If there's one food that's pretty much standard across the board at U.S. restaurants, it's the baked potato. Generally, no matter where you order one, you're guaranteed to get essentially the same thing, with some slight variations here and there. Reliable, but simple. Rarely ever something to write home about.

But order a baked potato in France? That might be a different story, according to traveler Steve Olson, whose praise of a baked potato he enjoyed during his travels in France has pretty much broken (French) food Twitter this week. According to Eater, the frenzy began after Olson tweeted a thread describing his experience dining at French fast-food chain La Pataterie, expressing his compliments for the "Pom' Au Four Savoyarde," which consisted of — in his words — "a gloriously baked" potato topped with ham and gruyere cheese. In his Twitter thread, Olson applauded the restaurant for offering several potato-centric dishes (an uncommon occurrence in the U.S. where meat is usually the centerpiece), and passionately went on about how incredible his meal was. "The angels were singing 'Bonnie and Clyde,'" he wrote underneath one photo of the spread. In another tweet, he described it as "the greatest potato ever made by human hands."

With 26,000 likes and several hundred mentions, it's clear people cannot stop talking about this baked potato. Even members of the French media (via Twitter) and La Pataterie's CEO took note, the latter offering Olson a complimentary meal (per Le Parisien). With that in mind, one has to wonder: What makes this spud so special?

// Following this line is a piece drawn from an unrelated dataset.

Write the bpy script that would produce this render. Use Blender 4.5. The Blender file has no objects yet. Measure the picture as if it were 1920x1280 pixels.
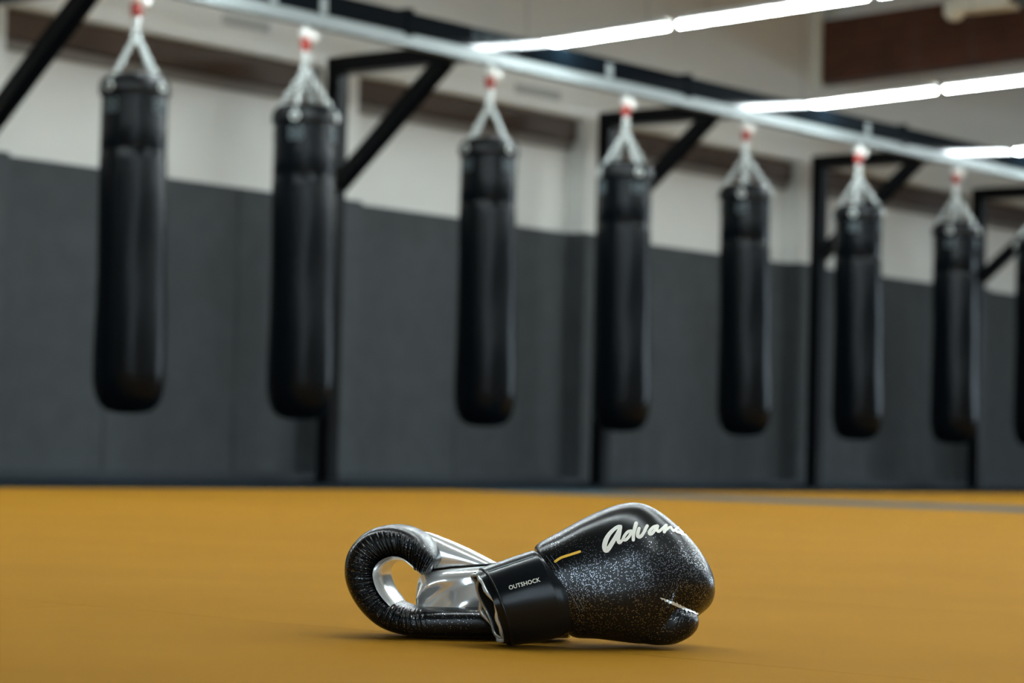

It's made with a special kind of potato

While Steve Olson acknowledged his meal was delicious in part because of its notable set of French accompaniments, including raclette, gruyere cheese, cornichons, and creme fraiche, it seems he was most impressed by the star of the show — the potato itself. "I don't understand how a chain baked potato could be so much better than every other baked potato I've ever had."

Well, it turns out there may be an explanation. According to France Info, the potatoes La Pataterie uses are a super-exclusive variety from "Hauts-de-France," which are essentially the French equivalent of the Yukon Gold. Per the website, they are specifically grown for their texture and skin, which allows for better steaming, and therefore, a softer, more buttery bite. This tracks with Olson's review, as he literally compared the potato he ate to a Yukon Gold that was "tender, with structure perfection." In any case, it was a far cry from the brown russets you find served across the U.S.

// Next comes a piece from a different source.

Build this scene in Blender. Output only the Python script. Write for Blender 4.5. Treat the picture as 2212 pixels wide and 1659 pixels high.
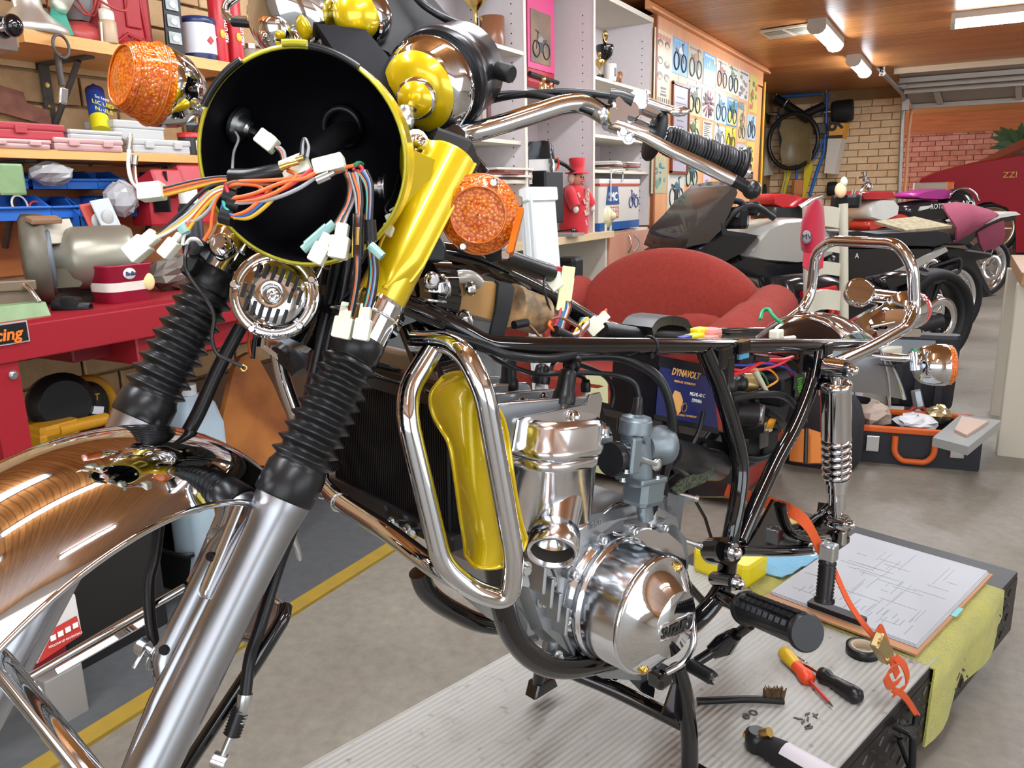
import bpy,math,random
from math import sin,cos,pi,radians,sqrt,atan2,tan
from mathutils import Vector as V,Matrix,Quaternion
random.seed(7)
for _o in list(bpy.data.objects):bpy.data.objects.remove(_o)
scene=bpy.context.scene
COL=scene.collection
# ---------------------------------------------------------------- camera
FPX=1720.0;PITCH=radians(13.4);ROLL=radians(1.2);CAMH=1.18;YAW=radians(29.4)
AH=V((cos(YAW),sin(YAW),0));BH=V((-sin(YAW),cos(YAW),0));UP=V((0,0,1))
CF=BH*cos(PITCH)-UP*sin(PITCH);_u0=BH*sin(PITCH)+UP*cos(PITCH)
CR=AH*cos(ROLL)-_u0*sin(ROLL);CU=AH*sin(ROLL)+_u0*cos(ROLL)
CC=V((0,0,CAMH))
cam=bpy.data.cameras.new('camera');camo=bpy.data.objects.new('camera',cam);COL.objects.link(camo)
cam.sensor_width=36;cam.sensor_fit='HORIZONTAL';cam.lens=FPX*36/2212;cam.clip_start=.02;cam.clip_end=100
camo.matrix_world=Matrix(((CR.x,CU.x,-CF.x,0),(CR.y,CU.y,-CF.y,0),(CR.z,CU.z,-CF.z,CAMH),(0,0,0,1)))
scene.camera=camo
# ---------------------------------------------------------------- world, exposure
w=bpy.data.worlds.new('daylight');scene.world=w;w.use_nodes=True
w.node_tree.nodes['Background'].inputs[0].default_value=(.86,.93,1,1)
w.node_tree.nodes['Background'].inputs[1].default_value=2.8
scene.view_settings.view_transform='Standard';scene.view_settings.look='None'
scene.view_settings.gamma=1;scene.view_settings.use_curve_mapping=False
scene.view_settings.exposure=0.5
scene.cycles.use_adaptive_sampling=True;scene.cycles.adaptive_threshold=.035;scene.cycles.use_denoising=True
scene.cycles.max_bounces=7;scene.cycles.diffuse_bounces=3;scene.cycles.glossy_bounces=4
scene.cycles.transmission_bounces=6;scene.cycles.transparent_max_bounces=8
scene.cycles.sample_clamp_indirect=6;scene.cycles.caustics_reflective=False;scene.cycles.caustics_refractive=False
# ---------------------------------------------------------------- geometry from the view: each point gets its own real distance
def ray(px,py):return CF+CR*((px-1106)/FPX)+CU*((829.5-py)/FPX)
def P(px,py,d):return CC+ray(px,py)*d
def PZ(px,py,z):r=ray(px,py);return CC+r*((z-CAMH)/r.z)
def PX(px,py,x):r=ray(px,py);return CC+r*(x/r.x)
def PY(px,py,y):r=ray(px,py);return CC+r*(y/r.y)
BETA=radians(43.5)
BACK=AH*cos(BETA)+BH*sin(BETA);LEFT=AH*sin(BETA)-BH*cos(BETA)
def BP(px,py,t):r=ray(px,py);return CC+r*((t-.80)/r.dot(LEFT))
def BS(s,t,z):return BACK*s+LEFT*(t-.80)+UP*z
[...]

And it seems Olson's not the only one to make note of this difference. "You must understand that Americans don't have access to those tasty potatoes," wrote one user in the comments under his review. "I had the same reaction when visiting France, everything tasted so good."

The baked potato has some people up in arms

Though Steve Olson couldn't say enough positive things about his La Pataterie experience, some French Twitter users who came across his thread weren't as pleased with his glowing review. Some even found it downright insulting. "Seriously? You guys come to visit France, homeland of gastronomy, and the most amazing restaurant you found is a chain?" remarked one person in the replies. Another user added, "I worked at the pataterie and I can tell you that it is one of the worst restaurant chains in the country!" Some people took to defending Olson, asking people to stop behaving like "jerks" toward people who were giving positive attention to French food.

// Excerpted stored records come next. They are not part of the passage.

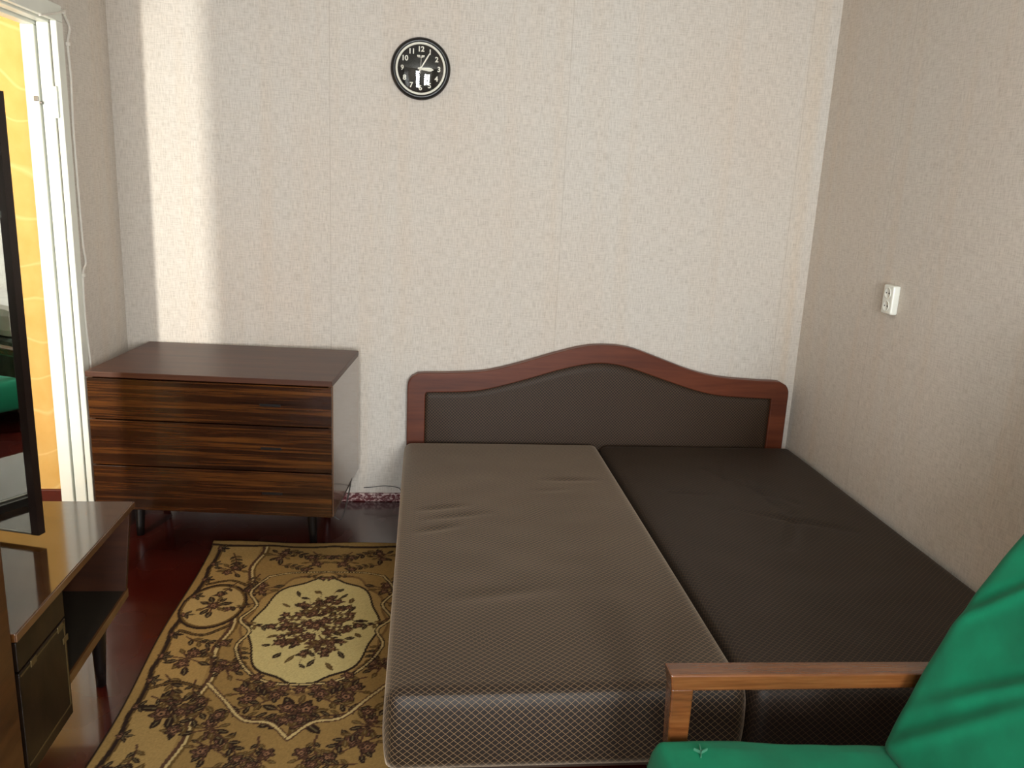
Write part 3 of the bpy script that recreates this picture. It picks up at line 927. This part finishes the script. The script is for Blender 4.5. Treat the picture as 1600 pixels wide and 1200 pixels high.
def spray(cu, cv, R, n=9, flowers=3, sym=True):
    for mx in ((False, True) if sym else (False,)):
        st = rng.bit_generator.state
        c0 = 1.0 - cu if mx else cu
        base = rng.uniform(0, 6)
        for k in range(n):
            a_ = base + k * 2 * PI / n + rng.uniform(-.25, .25)
            rr_ = R * rng.uniform(.15, .5)
            ln = R * rng.uniform(.35, .62)
            if mx: a_ = PI - a_
            c = DRK if k % 3 else OLV * .8
            leaf(c0 + rr_ * math.cos(a_), cv + rr_ * math.sin(a_), a_, ln, ln * .24, c)
            stroke([(c0, cv), (c0 + rr_ * 1.2 * math.cos(a_), cv + rr_ * 1.2 * math.sin(a_))], .0032, BRN)
        for k in range(flowers):
            a_ = base + 1 + k * 2 * PI / flowers; q = R * .33 if flowers > 1 else 0
            if mx: a_ = PI - a_
            flower(c0 + q * math.cos(a_), cv + q * math.sin(a_), R * rng.uniform(.24, .36))
        if sym and not mx: rng.bit_generator.state = st
def twig(cu, cv, ang, ln, n, c=None, sym=True):
    bend = rng.uniform(-1.2, 1.2)
    for mm in ((1, -1) if sym else (1,)):
        pu, pv, a_ = cu, cv, ang
        P = [(pu, pv)]
        for k in range(n):
            a_ = a_ + bend / n
            pu += ln / n * math.cos(a_); pv += ln / n * math.sin(a_)
            P.append((pu, pv))
        Q = [(.5 + mm * (p[0] - .5), p[1]) for p in P]
        stroke(Q, .0034, BRN)
        for k in range(1, n + 1):
            for sd in (1, -1):
                da = ang + bend * k / n + sd * .8
                if mm < 0: da = PI - da
                leaf(Q[k][0], Q[k][1], da, ln * .26, ln * .062, (c if c is not None else DRK) if (k + sd) % 3 else OLV * .8)
        flower(Q[-1][0], Q[-1][1], ln * .17)
# ground tones: soft darker field in the middle panel
mid = (U > .20) & (U < .80)
put(mid, TAN2)
PER = 1.18
for base in (0.0, PER):
    v0 = .665 + base
    # medallion
    q = ((U - .5) / .205) ** 2 + ((V - v0) / .330) ** 2
    th = np.arctan2((V - v0) / .33, (U - .5) / .205)
    sc = 1 + .06 * np.cos(12 * th)
    put(q < 1.45 * sc, BRN * .5 + TAN2 * .5); put((q < 1.34 * sc), TAN); put(q < 1.14 * (1 + .07 * np.cos(8 * th)), DRK); put(q < 1.06 * (1 + .07 * np.cos(8 * th)), CREAM)
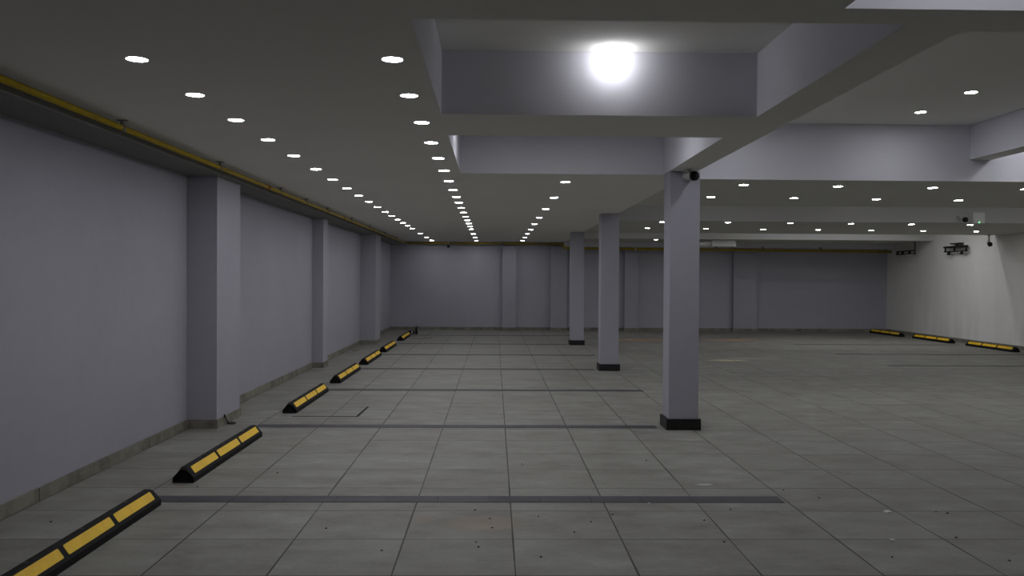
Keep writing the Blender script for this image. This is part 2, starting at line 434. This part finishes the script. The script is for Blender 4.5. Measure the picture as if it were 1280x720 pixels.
grid(11.02, [2.69, 3.75, 4.82, 5.90, 6.95], 0.06, 'second row from the camera')
grid(15.82, [3.0, 4.18, 5.32, 6.44, 7.56, 8.66], 0.04, 'third row from the camera')
grid(17.72, [3.05, 4.24, 5.42, 6.56, 7.67, 8.77, 9.9], 0.06, 'fourth row from the camera')
grid(22.8, [2.98, 4.15, 5.32], 0.0, 'farthest row')
for x in (0.05, 0.6, 1.08): light(x, 7.45, ZM, 'unseen downlight added to brighten the second recess of the left bay', 'unseen added downlights in second left recess')  # added out of sight to brighten the recess face
for y in (12.9, 14.1, 19.75, 20.25, 20.9):
    for x in ((2.9, 5.4, 7.8, 10.0) if y < 13 else (3.8, 6.4, 8.2, 9.9) if y < 18 else (3.4, 5.4, 6.3, 7.1, 7.9, 8.6, 9.3, 9.9) if y < 20 else (7.0, 8.0, 8.9, 9.8)):
        light(x, y, ZT, 'unseen added downlight up inside the deep ceiling recess between the wide beams', 'unseen added downlights inside the right ceiling recesses')  # added to brighten far floor and walls; one row inferred from a shadow edge
for (x, y, z) in ((7.02, 9.9, ZC), (8.1, 9.9, ZC), (9.2, 9.9, ZC), (10.2, 9.9, ZC), (8.0, 11.25, ZC), (9.05, 11.25, ZC), (10.1, 11.25, ZC), (9.75, 16.0, ZC),
                  (7.2, 7.6, ZT), (8.8, 7.6, ZT), (10.2, 7.6, ZT), (7.2, 5.6, ZT), (8.8, 5.6, ZT), (10.2, 5.6, ZT)):
    light(x, y, z, 'unseen downlight added beyond the right ceiling rows toward the right wall', 'unseen added downlights of the outer right ceiling')  # added outside the frame to brighten the right side
for (x, y) in ((1.75, 2.92), (2.6, 2.92), (3.5, 2.92), (4.4, 2.92)):
    light(x, y, ZT, 'unseen downlight added in the recess above the camera', 'unseen added downlights above the camera')  # added out of view to brighten the near face of the cross beam

# globe lamp in the recess on the left
e = empty('globe_lamp', (0.735, 5.62, 2.80)); tag(e, 'very bright glowing lamp mounted high on the recess wall', 'lamp')
bm = bmesh.new(); cyl(bm, (0, 0, 0), (0, -.05, 0), .024, .02, 24); cyl(bm, (0, -.05, 0), (0, -.08, 0), .012, .012, 16); link('lamp_base', bm, M['glow_base'], e)
bm = bmesh.new(); bmesh.ops.create_uvsphere(bm, u_segments=24, v_segments=14, radius=.034, matrix=Matrix.Translation((0, -.108, 0)))
link('bulb', bm, M['bulb'], e, True)['label'] = 'glowing bulb'

# ------------------------------------------------------------------ yellow gas pipe with clamps and couplings
gp = empty('gas_pipe', (-2.475, 0, 2.42)); tag(gp, 'long yellow pipe running under the ceiling along the left wall', 'pipe')
off = Vector((2.475, 0, -2.42))
def P(pts): return [Vector(p) + off for p in pts]
PX, PZ = -2.475, 2.418
bm = bmesh.new(); tube(bm, P([(PX, YF + .01, PZ), (PX, 24.55, PZ)]), .019); link('pipe_run', bm, M['pipe'], gp, True)
yb = 24.62
bm = bmesh.new(); tube(bm, P([(PX, 24.55, PZ), (PX + .02, 24.60, PZ), (PX + .07, yb, PZ)]), .022); link('elbow', bm, M['pipe_old'], gp, True)
gq = empty('gas_pipe', (0, 24.5, 2.35)); tag(gq, 'dull yellow pipe along the top of the back wall, stepping down behind the columns', 'pipe')
off = Vector((0, -24.5, -2.35)); off_l = Vector((2.475, 0, -2.42))
bm = bmesh.new(); tube(bm, P([(PX + .078, yb, PZ), (1.83, yb, PZ)]), .025); link('pipe_run', bm, M['pipe_old'], gq, True)
bm = bmesh.new(); tube(bm, P([(1.83, yb, PZ), (1.88, yb, PZ - .02), (1.90, 24.5, 2.33), (1.92, 24.33, 2.30), (1.99, 24.3, 2.29)]), .027); link('elbow', bm, M['pipe'], gq, True)
bm = bmesh.new(); tube(bm, P([(1.99, 24.3, 2.29), (XR - .15, 24.3, 2.25)]), .033); link('pipe_run', bm, M['pipe_old'], gq, True)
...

Of course, Olson doesn't seem to be too bothered by critiques of his review or his taste buds. Responding to one tweet that complained about his thread giving undeserved attention to fast-food, he acknowledged he and his wife had positive experiences at other restaurants during their travels, but reiterated he was impressed by the quality at La Pataterie because he didn't have high expectations for it. 

Plus, plenty of people are genuinely expressing appreciation for his review. Some even thanked him for putting them on to La Pataterie's greatness. "I am French and I approve this thread," wrote one user. "PS: had never heard of La Pataterie before, now it's on my list – I hope they gave you a membership card for making them huge!"